LTE Advanced is here, but what does it mean for you?

Vodafone has announced the roll-out of a 4G boost for its customers, utilising something called Carrier Aggregation to improve 4G speeds and stability.

But what exactly is Carrier Aggregation, and is it actually something to get excited about? Well, here’s what we know about it so far.

Carrier Aggregation definition

Carrier Aggregation, which is also referred to as LTE Advanced (LTE-A) or 4.5G in some quarters, is a means of attaining higher average 4G data speeds for more users.

It works by utilising two frequency spectrums to provide a more stable data connection. In Vodafone’s case that’s the 800Mhz and 2.6GHz spectrums.


The benefits

Vodafone’s 800MHz frequency travels further and passes through walls and other obstructions easier. On the other hand, the higher 2.6GHz frequency provides greater bandwidth and the potential for higher speeds.

Carrier Aggregation will allow your compatible smartphone to flip between the two as necessary, ensuring the optimal 4G speeds at any given time.

It will mean that more people can access 4G speeds, and indoors access will also be boosted.
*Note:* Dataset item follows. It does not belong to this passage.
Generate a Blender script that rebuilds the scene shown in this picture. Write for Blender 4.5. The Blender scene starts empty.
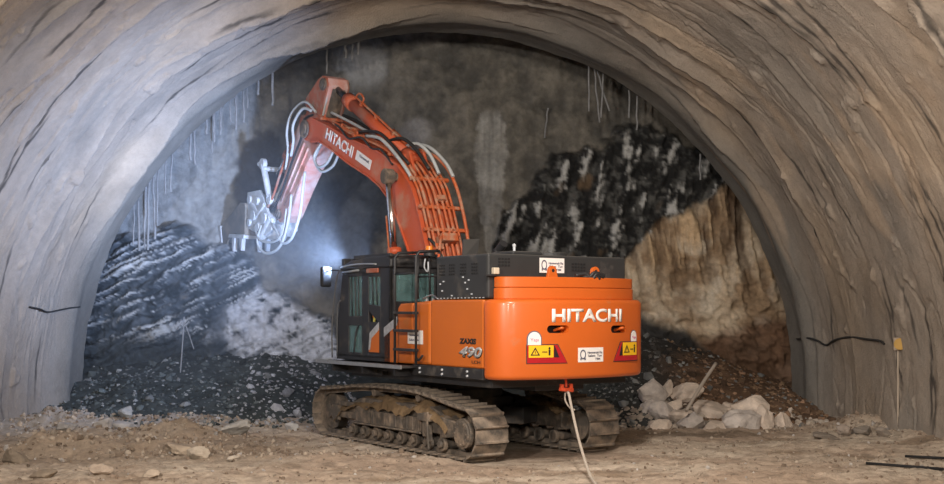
import bpy, bmesh, math, random
import numpy as np
from mathutils import Vector, Matrix, Euler
random.seed(7); RNG = np.random.default_rng(11)
SC = bpy.context.scene; COL = SC.collection; PI = math.pi
R = math.radians

# ------------------------------------------------------------------ camera
F, YH, HC = 1175.0, 310.0, 2.41
cd = bpy.data.cameras.new('camera'); cam = bpy.data.objects.new('camera', cd); COL.objects.link(cam)
cam.location = (0, 0, HC); cam.rotation_euler = (PI/2, 0, 0)
cd.sensor_width = 36; cd.lens = 36*F/944; cd.shift_y = (YH-242)/944; cd.clip_end = 200; cd.clip_start = .1
SC.camera = cam

# ------------------------------------------------------------------ noise (numpy)
_P = RNG.permutation(256); _P = np.concatenate([_P, _P, _P])
_G = RNG.normal(size=(256, 3)); _G /= np.linalg.norm(_G, axis=1)[:, None]
def perlin(x, y, z=0.):
    x, y, z = np.broadcast_arrays(np.asarray(x, float), np.asarray(y, float), np.asarray(z, float))
    xi, yi, zi = np.floor(x).astype(int), np.floor(y).astype(int), np.floor(z).astype(int)
    xf, yf, zf = x-xi, y-yi, z-zi
    u, v, w = [t*t*t*(t*(t*6-15)+10) for t in (xf, yf, zf)]
    def g(a, b, c):
        h = _P[_P[_P[(xi+a) & 255]+((yi+b) & 255)]+((zi+c) & 255)]
        q = _G[h]
        return q[..., 0]*(xf-a)+q[..., 1]*(yf-b)+q[..., 2]*(zf-c)
    L = lambda a, b, t: a+t*(b-a)
    return 1.6*L(L(L(g(0,0,0), g(1,0,0), u), L(g(0,1,0), g(1,1,0), u), v), L(L(g(0,0,1), g(1,0,1), u), L(g(0,1,1), g(1,1,1), u), v), w)
def fbm(x, y, z=0., o=4, k=2.0, g=.5):
    s, a, f = 0., 1., 1.
    for i in range(o):
        s = s+a*perlin(np.asarray(x)*f+i*7.3, np.asarray(y)*f+i*3.1, np.asarray(z)*f+i*5.7); a *= g; f *= k
    return s
def ridged(x, y, z=0., o=4):
    s, a, f = 0., 1., 1.
    for i in range(o):
        s = s+a*(1-2*np.abs(perlin(np.asarray(x)*f+i*9.3, np.asarray(y)*f+i*4.1, np.asarray(z)*f))); a *= .5; f *= 2.1
    return s*.5
def ss(a, b, x):
    t = np.clip((x-a)/(b-a), 0, 1); return t*t*(3-2*t)
def mix(a, b, m): return a*(1-m)+b*m

# ------------------------------------------------------------------ materials
def newmat(name):
    m = bpy.data.materials.new(name); m.use_nodes = True
    nt = m.node_tree; return m, nt, nt.nodes['Principled BSDF']
def mat(name, col, rough=.6, metal=0., var=.15, scale=3., dirt=None, dirt_amt=0., dirt_scale=2., bump=0., bscale=20., coat=0., spec=.5, up=0.):
    m, nt, b = newmat(name); N = nt.nodes; K = nt.links
    tc = N.new('ShaderNodeTexCoord')
    n1 = N.new('ShaderNodeTexNoise'); n1.inputs['Scale'].default_value = scale; n1.inputs['Detail'].default_value = 6
    K.new(tc.outputs['Object'], n1.inputs['Vector'])
    r = N.new('ShaderNodeMix'); r.data_type = 'RGBA'
    c = Vector(col)
    r.inputs[6].default_value = (*[x*(1-var) for x in c], 1); r.inputs[7].default_value = (*[min(1, x*(1+var)) for x in c], 1)
    K.new(n1.outputs['Fac'], r.inputs[0]); out = r.outputs[2]
    if dirt:
        n2 = N.new('ShaderNodeTexNoise'); n2.inputs['Scale'].default_value = dirt_scale; n2.inputs['Detail'].default_value = 8; n2.inputs['Roughness'].default_value = .65
        K.new(tc.outputs['Object'], n2.inputs['Vector'])
        mr = N.new('ShaderNodeMapRange'); mr.inputs[1].default_value = .62-dirt_amt*.4; mr.inputs[2].default_value = .78-dirt_amt*.3; mr.inputs[4].default_value = .85
        K.new(n2.outputs['Fac'], mr.inputs[0]); fac = mr.outputs[0]
        if up > 0:   # dust that has settled on faces that look up
            ge = N.new('ShaderNodeNewGeometry'); sx = N.new('ShaderNodeSeparateXYZ'); K.new(ge.outputs['Normal'], sx.inputs[0])
            mu = N.new('ShaderNodeMapRange'); mu.inputs[1].default_value = .45; mu.inputs[2].default_value = .95; mu.inputs[4].default_value = up
            K.new(sx.outputs['Z'], mu.inputs[0]); mx = N.new('ShaderNodeMath'); mx.operation = 'MAXIMUM'
            K.new(fac, mx.inputs[0]); K.new(mu.outputs[0], mx.inputs[1]); fac = mx.outputs[0]
        q = N.new('ShaderNodeMix'); q.data_type = 'RGBA'; q.inputs[7].default_value = (*dirt, 1)
        K.new(fac, q.inputs[0]); K.new(out, q.inputs[6]); out = q.outputs[2]
        rr = N.new('ShaderNodeMapRange'); rr.inputs[3].default_value = rough; rr.inputs[4].default_value = .9
        K.new(fac, rr.inputs[0]); K.new(rr.outputs[0], b.inputs['Roughness'])
    else: b.inputs['Roughness'].default_value = rough
    K.new(out, b.inputs['Base Color'])
    b.inputs['Metallic'].default_value = metal; b.inputs['Coat Weight'].default_value = coat; b.inputs['Coat Roughness'].default_value = .12
    b.inputs['Specular IOR Level'].default_value = spec
    if bump:
        n3 = N.new('ShaderNodeTexNoise'); n3.inputs['Scale'].default_value = bscale; n3.inputs['Detail'].default_value = 6
        K.new(tc.outputs['Object'], n3.inputs['Vector'])
        bp = N.new('ShaderNodeBump'); bp.inputs['Strength'].default_value = 1; bp.inputs['Distance'].default_value = bump
        K.new(n3.outputs['Fac'], bp.inputs['Height']); K.new(bp.outputs[0], b.inputs['Normal'])
    return m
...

Vodafone also boasts of “theoretical peak speeds of up to three times greater than existing 4G speeds,” but you’ll need a phone specifically geared up to take advantage of these increased speeds. Such phones haven’t made their way to the UK as yet.


Vodafone has started rolling out its Carrier Aggregation technology in a few select UK cities, starting with Birmingham, Manchester, and London. It will be coming to other UK cities throughout the rest of the year and into 2015.


Will your phone support it?

Probably, yes. Most modern 4G smartphones support both the 800GHz and 2.6GHz frequencies, so will be able to see the benefit of Carrier Aggregation – though as stated above, they won’t be able to fully exploit the increased speeds on offer.

What about the other networks?

EE, the UK’s biggest mobile network and the one that kicked off 4G in this country, has also been testing its own LTE-A network, and should be ready to roll it out before too long.